[start of Stored data]

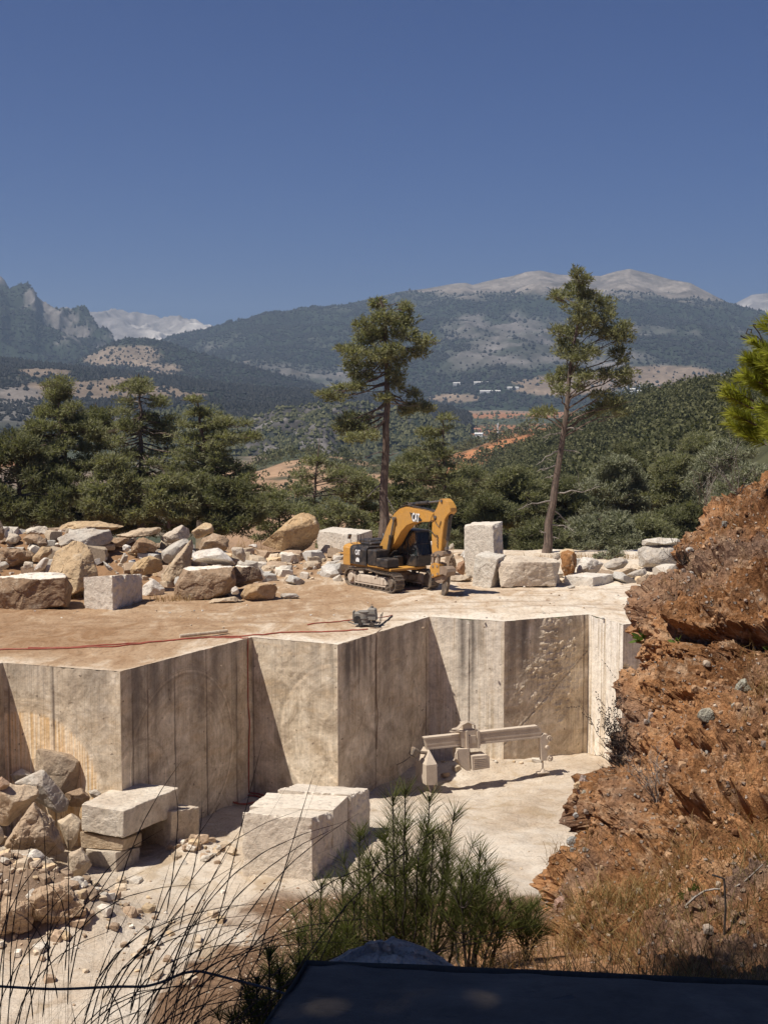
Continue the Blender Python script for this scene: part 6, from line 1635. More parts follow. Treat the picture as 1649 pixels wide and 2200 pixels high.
# --- dry grass and bare shrubs at the back edge of the bench
def blades(spots, n, h, w_, r, lean=.5):
    x = np.concatenate([r.normal(c[0], c[2], n) for c in spots]); y = np.concatenate([r.normal(c[1], c[3], n) for c in spots])
    return x, y
def grass_clump(name, label, spots, n, h, w_, zf, mat, seed, cat='dry grass', kind='stuff'):
    r = np.random.default_rng(seed)
    x, y = blades(spots, n, h, w_, r)
    z = zf(x, y)
    m_ = len(x)
    hh = h * (.4 + .8 * r.random(m_))
    d = r.normal(size=(m_, 2)) * .35
    a = r.random(m_) * 6.28
    b = np.stack([np.cos(a), np.sin(a), 0 * a], 1) * w_ * .5
    p0 = np.stack([x, y, z], 1)
    p1 = p0 + np.stack([d[:, 0] * hh * .5, d[:, 1] * hh * .5, hh * .6], 1)
    p2 = p0 + np.stack([d[:, 0] * hh * 1.4, d[:, 1] * hh * 1.4, hh], 1)
    V = np.stack([p0 - b, p0 + b, p1 + b * .7, p1 - b * .7, p2], 1).reshape(-1, 3)
    i = np.arange(m_)[:, None] * 5
    return tag(mesh_obj(name, V, [np.concatenate([i, i + 1, i + 2, i + 3], 1), np.concatenate([i + 3, i + 2, i + 4], 1)], mat, attrs={'tint': np.repeat(r.random(m_), 5)}), label, cat, kind=kind)
M['straw'] = mat_leaf('dry_grass', (.19, .11, .045), (.38, .26, .12), .3)
M['straw_green'] = mat_leaf('mixed_dry_grass', (.12, .10, .04), (.34, .25, .12), .3)
g1 = on_z(510, 1168, 0); g2 = on_z(1330, 1215, 0)
grass_clump('dry_grass', 'tall tawny dry grass behind the right end of the waste heap', [(g1.x, g1.y - 2, 1.1, .8), (g1.x + 1.8, g1.y - 1, .9, .6)], 420, 1.4, .05, bench_z, M['straw'], 61)
grass_clump('dry_grass', 'sparse dry grass along the back edge of the bench', [(10, 95, 6, 2.2), (16, 95, 3, 2), (-5, 97, 5, 2), (-16, 96, 8, 2)], 260, .42, .025, bench_z, M['straw'], 62)
grass_clump('dry_grass', 'wisps of dry grass at the foot of the heap', [(-17.2, 78.2, .5, .3), (-11.5, 77.2, .8, .3)], 110, .4, .03, bench_z, M['straw'], 63)
# ================================================================== RED EARTH BANK ON THE RIGHT
SIL = [(1196, 2130, 8.5), (1212, 2050, 8.7), (1234, 1985, 9.0), (1252, 1930, 9.3), (1276, 1860, 9.6), (1304, 1805, 9.9), (1282, 1745, 10.2), (1284, 1700, 10.4), (1306, 1682, 10.5), (1342, 1655, 10.6), (1350, 1600, 10.8), (1382, 1545, 11.0), (1376, 1482, 11.2), (1424, 1442, 11.4), (1404, 1400, 11.5), (1396, 1350, 11.65), (1412, 1302, 11.8), (1478, 1266, 12.1), (1504, 1216, 12.3), (1552, 1178, 12.8), (1556, 1130, 13.3), (1590, 1102, 14.0), (1660, 1062, 14.8), (1760, 1010, 15.6)]
S_ = np.array(SIL, float)
seg = np.concatenate([[0], np.cumsum(np.hypot(np.diff(S_[:, 0]), np.diff(S_[:, 1])))])
nv = 470
tv = np.linspace(0, seg[-1], nv)
sil = at_np(np.interp(tv, seg, S_[:, 0]), np.interp(tv, seg, S_[:, 1]), np.interp(tv, seg, S_[:, 2]))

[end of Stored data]

■ Task goal ■
With the pictures left out, transcribe the material exactly.

■ Answer ■
Continue the Blender Python script for this scene: part 6, from line 1635. More parts follow. Treat the picture as 1649 pixels wide and 2200 pixels high.
# --- dry grass and bare shrubs at the back edge of the bench
def blades(spots, n, h, w_, r, lean=.5):
    x = np.concatenate([r.normal(c[0], c[2], n) for c in spots]); y = np.concatenate([r.normal(c[1], c[3], n) for c in spots])
    return x, y
def grass_clump(name, label, spots, n, h, w_, zf, mat, seed, cat='dry grass', kind='stuff'):
    r = np.random.default_rng(seed)
    x, y = blades(spots, n, h, w_, r)
    z = zf(x, y)
    m_ = len(x)
    hh = h * (.4 + .8 * r.random(m_))
    d = r.normal(size=(m_, 2)) * .35
    a = r.random(m_) * 6.28
    b = np.stack([np.cos(a), np.sin(a), 0 * a], 1) * w_ * .5
    p0 = np.stack([x, y, z], 1)
    p1 = p0 + np.stack([d[:, 0] * hh * .5, d[:, 1] * hh * .5, hh * .6], 1)
    p2 = p0 + np.stack([d[:, 0] * hh * 1.4, d[:, 1] * hh * 1.4, hh], 1)
    V = np.stack([p0 - b, p0 + b, p1 + b * .7, p1 - b * .7, p2], 1).reshape(-1, 3)
    i = np.arange(m_)[:, None] * 5
    return tag(mesh_obj(name, V, [np.concatenate([i, i + 1, i + 2, i + 3], 1), np.concatenate([i + 3, i + 2, i + 4], 1)], mat, attrs={'tint': np.repeat(r.random(m_), 5)}), label, cat, kind=kind)
M['straw'] = mat_leaf('dry_grass', (.19, .11, .045), (.38, .26, .12), .3)
M['straw_green'] = mat_leaf('mixed_dry_grass', (.12, .10, .04), (.34, .25, .12), .3)
g1 = on_z(510, 1168, 0); g2 = on_z(1330, 1215, 0)
grass_clump('dry_grass', 'tall tawny dry grass behind the right end of the waste heap', [(g1.x, g1.y - 2, 1.1, .8), (g1.x + 1.8, g1.y - 1, .9, .6)], 420, 1.4, .05, bench_z, M['straw'], 61)
grass_clump('dry_grass', 'sparse dry grass along the back edge of the bench', [(10, 95, 6, 2.2), (16, 95, 3, 2), (-5, 97, 5, 2), (-16, 96, 8, 2)], 260, .42, .025, bench_z, M['straw'], 62)
grass_clump('dry_grass', 'wisps of dry grass at the foot of the heap', [(-17.2, 78.2, .5, .3), (-11.5, 77.2, .8, .3)], 110, .4, .03, bench_z, M['straw'], 63)
# ================================================================== RED EARTH BANK ON THE RIGHT
SIL = [(1196, 2130, 8.5), (1212, 2050, 8.7), (1234, 1985, 9.0), (1252, 1930, 9.3), (1276, 1860, 9.6), (1304, 1805, 9.9), (1282, 1745, 10.2), (1284, 1700, 10.4), (1306, 1682, 10.5), (1342, 1655, 10.6), (1350, 1600, 10.8), (1382, 1545, 11.0), (1376, 1482, 11.2), (1424, 1442, 11.4), (1404, 1400, 11.5), (1396, 1350, 11.65), (1412, 1302, 11.8), (1478, 1266, 12.1), (1504, 1216, 12.3), (1552, 1178, 12.8), (1556, 1130, 13.3), (1590, 1102, 14.0), (1660, 1062, 14.8), (1760, 1010, 15.6)]
S_ = np.array(SIL, float)
seg = np.concatenate([[0], np.cumsum(np.hypot(np.diff(S_[:, 0]), np.diff(S_[:, 1])))])
nv = 470
tv = np.linspace(0, seg[-1], nv)
sil = at_np(np.interp(tv, seg, S_[:, 0]), np.interp(tv, seg, S_[:, 1]), np.interp(tv, seg, S_[:, 2]))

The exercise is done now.